Can I see all attributes of a pyplot without showing the graph?

I am working on developing homework as a TA for a course at my university.

We are using Otter Grader (an extension of OKPy) to grade student submissions of guided homework we provide through Jupyter Notebooks.

Students are being asked to plot horizontal lines on their plots using matplotlib.pyplot.axhline(), and I am hoping to use an assert call to determine whether they added the horizontal line to their plots.

Is there a way to see all attributes that have been added to a pyplot in matplotlib?

Upvotes: 2

Views: 286

Answers (1)

Gabe Morris
Gabe Morris

Reputation: 872

I don't believe there is a way to see if the axhline attribute has been used or not, but there is a way to see if the lines are horizontal by accessing all the line2D objects using the lines attribute.

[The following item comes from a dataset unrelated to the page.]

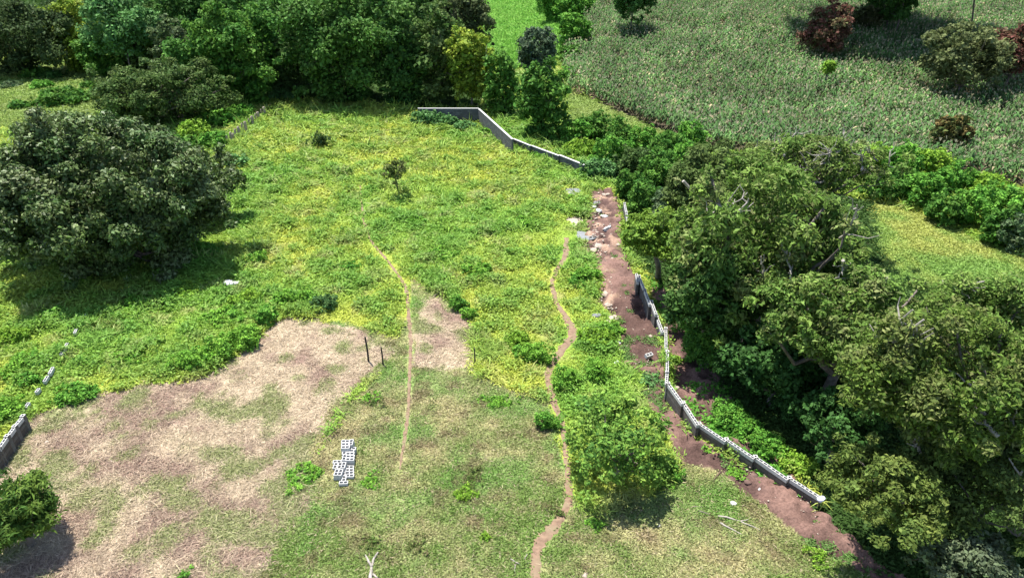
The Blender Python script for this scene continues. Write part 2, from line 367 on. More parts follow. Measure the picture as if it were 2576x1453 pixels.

import matplotlib.pyplot as plt
import numpy as np


def is_horizontal(line2d):
    x, y = line2d.get_data()
    y = np.array(y)  # The axhline method does not return data as a numpy array
    y_bool = y == y[0]  # Returns a boolean array of True or False if the first number equals all the other numbers
    return np.all(y_bool)


t = np.linspace(-10, 10, 1000)

plt.plot(t, t**2)
plt.plot(t, t)
plt.axhline(y=5, xmin=-10, xmax=10)

ax = plt.gca()

assert any(map(is_horizontal, ax.lines)), 'There are no horizontal lines on the plot.'

plt.show()

This code will raise the error if there is not at least one line2D object that contains data in which all the y values are the same.

Note that in order for the above to work, the axhline attribute has to be used instead of the hlines method. The hlines method does not add the line2D object to the axes object.